**Task objective**
Write out the data below in full, unchanged, minus the images.

**Dataset content**
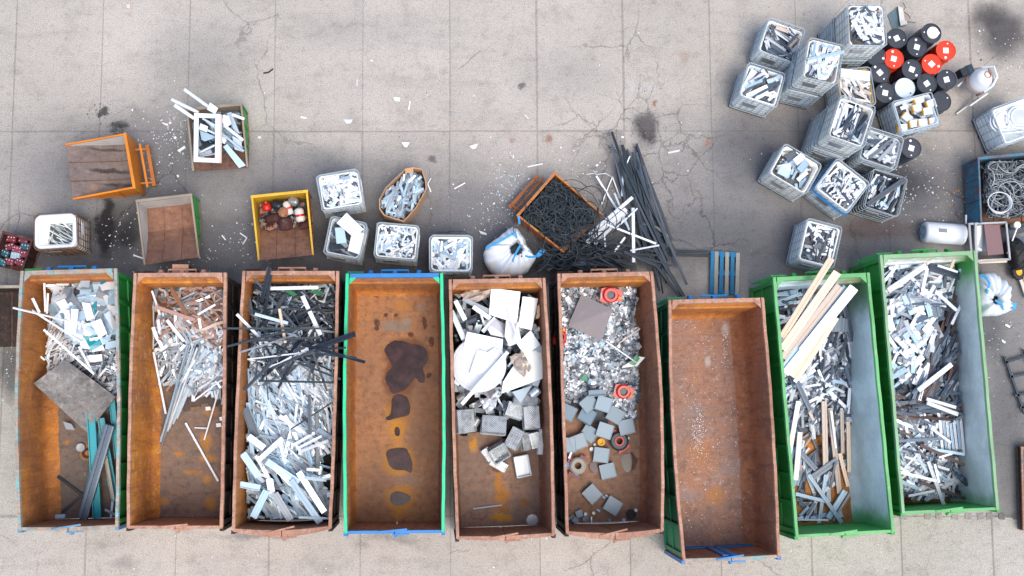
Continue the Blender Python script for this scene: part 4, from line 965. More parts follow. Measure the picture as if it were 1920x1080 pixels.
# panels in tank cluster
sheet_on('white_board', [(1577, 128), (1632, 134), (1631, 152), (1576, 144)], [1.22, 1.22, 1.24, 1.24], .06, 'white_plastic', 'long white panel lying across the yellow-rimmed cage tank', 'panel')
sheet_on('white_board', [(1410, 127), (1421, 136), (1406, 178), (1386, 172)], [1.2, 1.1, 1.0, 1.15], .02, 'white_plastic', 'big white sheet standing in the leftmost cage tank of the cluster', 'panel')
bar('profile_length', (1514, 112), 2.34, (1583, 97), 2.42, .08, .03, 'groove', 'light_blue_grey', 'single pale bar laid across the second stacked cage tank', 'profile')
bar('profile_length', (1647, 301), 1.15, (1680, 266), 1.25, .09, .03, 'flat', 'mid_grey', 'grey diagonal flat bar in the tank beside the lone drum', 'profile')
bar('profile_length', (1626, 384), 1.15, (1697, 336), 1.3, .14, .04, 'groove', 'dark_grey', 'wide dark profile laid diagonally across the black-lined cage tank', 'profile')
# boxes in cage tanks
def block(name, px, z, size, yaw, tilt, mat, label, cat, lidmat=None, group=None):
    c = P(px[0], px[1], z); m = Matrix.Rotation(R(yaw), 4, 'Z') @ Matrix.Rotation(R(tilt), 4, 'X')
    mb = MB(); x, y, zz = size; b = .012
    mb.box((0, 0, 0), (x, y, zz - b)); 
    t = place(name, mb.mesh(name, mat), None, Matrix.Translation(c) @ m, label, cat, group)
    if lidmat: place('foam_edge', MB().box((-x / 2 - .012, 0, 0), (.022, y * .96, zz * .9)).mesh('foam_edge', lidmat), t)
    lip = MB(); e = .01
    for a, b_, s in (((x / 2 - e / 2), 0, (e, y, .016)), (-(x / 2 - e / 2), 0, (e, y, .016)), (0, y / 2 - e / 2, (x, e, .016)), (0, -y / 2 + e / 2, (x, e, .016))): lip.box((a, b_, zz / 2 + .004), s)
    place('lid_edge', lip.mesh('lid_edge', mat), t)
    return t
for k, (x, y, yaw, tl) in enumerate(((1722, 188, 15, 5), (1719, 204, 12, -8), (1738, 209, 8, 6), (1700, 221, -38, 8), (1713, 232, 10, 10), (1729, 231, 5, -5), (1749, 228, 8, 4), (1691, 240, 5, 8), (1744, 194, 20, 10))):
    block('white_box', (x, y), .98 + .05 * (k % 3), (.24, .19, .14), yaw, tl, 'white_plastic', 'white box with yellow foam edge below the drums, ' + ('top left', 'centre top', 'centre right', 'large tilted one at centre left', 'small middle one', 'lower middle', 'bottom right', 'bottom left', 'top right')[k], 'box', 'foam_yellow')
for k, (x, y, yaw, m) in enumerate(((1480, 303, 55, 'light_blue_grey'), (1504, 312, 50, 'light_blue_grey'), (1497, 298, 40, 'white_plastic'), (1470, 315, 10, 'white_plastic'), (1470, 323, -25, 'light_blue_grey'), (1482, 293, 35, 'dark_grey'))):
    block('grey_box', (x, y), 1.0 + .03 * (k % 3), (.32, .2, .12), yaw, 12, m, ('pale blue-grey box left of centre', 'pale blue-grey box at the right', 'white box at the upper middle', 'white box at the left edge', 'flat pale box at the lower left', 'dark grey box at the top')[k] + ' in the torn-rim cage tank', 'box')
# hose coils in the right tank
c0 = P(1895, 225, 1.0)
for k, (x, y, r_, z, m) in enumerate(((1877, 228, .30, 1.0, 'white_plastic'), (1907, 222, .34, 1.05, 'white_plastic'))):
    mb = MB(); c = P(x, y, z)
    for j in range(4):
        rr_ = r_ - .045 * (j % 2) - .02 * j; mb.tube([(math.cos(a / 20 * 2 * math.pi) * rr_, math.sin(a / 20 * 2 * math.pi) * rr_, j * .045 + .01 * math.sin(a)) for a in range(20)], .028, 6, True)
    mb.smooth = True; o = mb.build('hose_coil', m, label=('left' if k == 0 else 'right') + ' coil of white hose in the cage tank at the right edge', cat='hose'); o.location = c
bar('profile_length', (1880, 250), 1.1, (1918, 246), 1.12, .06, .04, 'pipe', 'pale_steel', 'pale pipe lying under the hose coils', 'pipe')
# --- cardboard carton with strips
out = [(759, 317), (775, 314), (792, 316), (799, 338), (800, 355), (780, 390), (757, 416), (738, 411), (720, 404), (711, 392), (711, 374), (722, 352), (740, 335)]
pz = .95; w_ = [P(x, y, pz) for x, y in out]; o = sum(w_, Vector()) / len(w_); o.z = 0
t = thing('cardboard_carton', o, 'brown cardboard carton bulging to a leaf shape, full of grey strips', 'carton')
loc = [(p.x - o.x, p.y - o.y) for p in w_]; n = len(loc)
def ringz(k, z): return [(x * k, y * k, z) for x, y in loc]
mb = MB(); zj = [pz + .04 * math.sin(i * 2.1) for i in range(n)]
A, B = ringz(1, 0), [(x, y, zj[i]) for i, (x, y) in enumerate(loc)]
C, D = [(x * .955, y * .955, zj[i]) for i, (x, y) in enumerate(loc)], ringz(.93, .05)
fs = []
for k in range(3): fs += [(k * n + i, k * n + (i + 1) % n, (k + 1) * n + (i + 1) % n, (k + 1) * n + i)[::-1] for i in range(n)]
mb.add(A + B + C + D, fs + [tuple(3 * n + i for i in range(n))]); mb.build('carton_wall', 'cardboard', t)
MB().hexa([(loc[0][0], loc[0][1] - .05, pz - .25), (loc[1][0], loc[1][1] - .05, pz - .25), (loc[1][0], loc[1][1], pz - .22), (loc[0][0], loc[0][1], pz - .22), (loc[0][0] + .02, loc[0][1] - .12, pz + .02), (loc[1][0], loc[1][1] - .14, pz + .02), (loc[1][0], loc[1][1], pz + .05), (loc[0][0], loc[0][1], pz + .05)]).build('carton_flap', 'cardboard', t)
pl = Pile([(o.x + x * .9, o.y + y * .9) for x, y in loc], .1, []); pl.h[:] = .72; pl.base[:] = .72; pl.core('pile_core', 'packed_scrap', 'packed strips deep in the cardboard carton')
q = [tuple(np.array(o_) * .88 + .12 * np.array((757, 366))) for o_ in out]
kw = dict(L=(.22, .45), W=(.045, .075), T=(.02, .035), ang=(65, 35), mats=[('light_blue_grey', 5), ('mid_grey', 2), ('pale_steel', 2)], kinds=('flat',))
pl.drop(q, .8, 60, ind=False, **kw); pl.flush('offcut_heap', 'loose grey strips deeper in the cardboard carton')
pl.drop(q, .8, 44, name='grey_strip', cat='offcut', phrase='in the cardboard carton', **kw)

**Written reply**
Continue the Blender Python script for this scene: part 4, from line 965. More parts follow. Measure the picture as if it were 1920x1080 pixels.
# panels in tank cluster
sheet_on('white_board', [(1577, 128), (1632, 134), (1631, 152), (1576, 144)], [1.22, 1.22, 1.24, 1.24], .06, 'white_plastic', 'long white panel lying across the yellow-rimmed cage tank', 'panel')
sheet_on('white_board', [(1410, 127), (1421, 136), (1406, 178), (1386, 172)], [1.2, 1.1, 1.0, 1.15], .02, 'white_plastic', 'big white sheet standing in the leftmost cage tank of the cluster', 'panel')
bar('profile_length', (1514, 112), 2.34, (1583, 97), 2.42, .08, .03, 'groove', 'light_blue_grey', 'single pale bar laid across the second stacked cage tank', 'profile')
bar('profile_length', (1647, 301), 1.15, (1680, 266), 1.25, .09, .03, 'flat', 'mid_grey', 'grey diagonal flat bar in the tank beside the lone drum', 'profile')
bar('profile_length', (1626, 384), 1.15, (1697, 336), 1.3, .14, .04, 'groove', 'dark_grey', 'wide dark profile laid diagonally across the black-lined cage tank', 'profile')
# boxes in cage tanks
def block(name, px, z, size, yaw, tilt, mat, label, cat, lidmat=None, group=None):
    c = P(px[0], px[1], z); m = Matrix.Rotation(R(yaw), 4, 'Z') @ Matrix.Rotation(R(tilt), 4, 'X')
    mb = MB(); x, y, zz = size; b = .012
    mb.box((0, 0, 0), (x, y, zz - b)); 
    t = place(name, mb.mesh(name, mat), None, Matrix.Translation(c) @ m, label, cat, group)
    if lidmat: place('foam_edge', MB().box((-x / 2 - .012, 0, 0), (.022, y * .96, zz * .9)).mesh('foam_edge', lidmat), t)
    lip = MB(); e = .01
    for a, b_, s in (((x / 2 - e / 2), 0, (e, y, .016)), (-(x / 2 - e / 2), 0, (e, y, .016)), (0, y / 2 - e / 2, (x, e, .016)), (0, -y / 2 + e / 2, (x, e, .016))): lip.box((a, b_, zz / 2 + .004), s)
    place('lid_edge', lip.mesh('lid_edge', mat), t)
    return t
for k, (x, y, yaw, tl) in enumerate(((1722, 188, 15, 5), (1719, 204, 12, -8), (1738, 209, 8, 6), (1700, 221, -38, 8), (1713, 232, 10, 10), (1729, 231, 5, -5), (1749, 228, 8, 4), (1691, 240, 5, 8), (1744, 194, 20, 10))):
    block('white_box', (x, y), .98 + .05 * (k % 3), (.24, .19, .14), yaw, tl, 'white_plastic', 'white box with yellow foam edge below the drums, ' + ('top left', 'centre top', 'centre right', 'large tilted one at centre left', 'small middle one', 'lower middle', 'bottom right', 'bottom left', 'top right')[k], 'box', 'foam_yellow')
for k, (x, y, yaw, m) in enumerate(((1480, 303, 55, 'light_blue_grey'), (1504, 312, 50, 'light_blue_grey'), (1497, 298, 40, 'white_plastic'), (1470, 315, 10, 'white_plastic'), (1470, 323, -25, 'light_blue_grey'), (1482, 293, 35, 'dark_grey'))):
    block('grey_box', (x, y), 1.0 + .03 * (k % 3), (.32, .2, .12), yaw, 12, m, ('pale blue-grey box left of centre', 'pale blue-grey box at the right', 'white box at the upper middle', 'white box at the left edge', 'flat pale box at the lower left', 'dark grey box at the top')[k] + ' in the torn-rim cage tank', 'box')
# hose coils in the right tank
c0 = P(1895, 225, 1.0)
for k, (x, y, r_, z, m) in enumerate(((1877, 228, .30, 1.0, 'white_plastic'), (1907, 222, .34, 1.05, 'white_plastic'))):
    mb = MB(); c = P(x, y, z)
    for j in range(4):
        rr_ = r_ - .045 * (j % 2) - .02 * j; mb.tube([(math.cos(a / 20 * 2 * math.pi) * rr_, math.sin(a / 20 * 2 * math.pi) * rr_, j * .045 + .01 * math.sin(a)) for a in range(20)], .028, 6, True)
    mb.smooth = True; o = mb.build('hose_coil', m, label=('left' if k == 0 else 'right') + ' coil of white hose in the cage tank at the right edge', cat='hose'); o.location = c
bar('profile_length', (1880, 250), 1.1, (1918, 246), 1.12, .06, .04, 'pipe', 'pale_steel', 'pale pipe lying under the hose coils', 'pipe')
# --- cardboard carton with strips
out = [(759, 317), (775, 314), (792, 316), (799, 338), (800, 355), (780, 390), (757, 416), (738, 411), (720, 404), (711, 392), (711, 374), (722, 352), (740, 335)]
pz = .95; w_ = [P(x, y, pz) for x, y in out]; o = sum(w_, Vector()) / len(w_); o.z = 0
t = thing('cardboard_carton', o, 'brown cardboard carton bulging to a leaf shape, full of grey strips', 'carton')
loc = [(p.x - o.x, p.y - o.y) for p in w_]; n = len(loc)
def ringz(k, z): return [(x * k, y * k, z) for x, y in loc]
mb = MB(); zj = [pz + .04 * math.sin(i * 2.1) for i in range(n)]
A, B = ringz(1, 0), [(x, y, zj[i]) for i, (x, y) in enumerate(loc)]
C, D = [(x * .955, y * .955, zj[i]) for i, (x, y) in enumerate(loc)], ringz(.93, .05)
fs = []
for k in range(3): fs += [(k * n + i, k * n + (i + 1) % n, (k + 1) * n + (i + 1) % n, (k + 1) * n + i)[::-1] for i in range(n)]
mb.add(A + B + C + D, fs + [tuple(3 * n + i for i in range(n))]); mb.build('carton_wall', 'cardboard', t)
MB().hexa([(loc[0][0], loc[0][1] - .05, pz - .25), (loc[1][0], loc[1][1] - .05, pz - .25), (loc[1][0], loc[1][1], pz - .22), (loc[0][0], loc[0][1], pz - .22), (loc[0][0] + .02, loc[0][1] - .12, pz + .02), (loc[1][0], loc[1][1] - .14, pz + .02), (loc[1][0], loc[1][1], pz + .05), (loc[0][0], loc[0][1], pz + .05)]).build('carton_flap', 'cardboard', t)
pl = Pile([(o.x + x * .9, o.y + y * .9) for x, y in loc], .1, []); pl.h[:] = .72; pl.base[:] = .72; pl.core('pile_core', 'packed_scrap', 'packed strips deep in the cardboard carton')
q = [tuple(np.array(o_) * .88 + .12 * np.array((757, 366))) for o_ in out]
kw = dict(L=(.22, .45), W=(.045, .075), T=(.02, .035), ang=(65, 35), mats=[('light_blue_grey', 5), ('mid_grey', 2), ('pale_steel', 2)], kinds=('flat',))
pl.drop(q, .8, 60, ind=False, **kw); pl.flush('offcut_heap', 'loose grey strips deeper in the cardboard carton')
pl.drop(q, .8, 44, name='grey_strip', cat='offcut', phrase='in the cardboard carton', **kw)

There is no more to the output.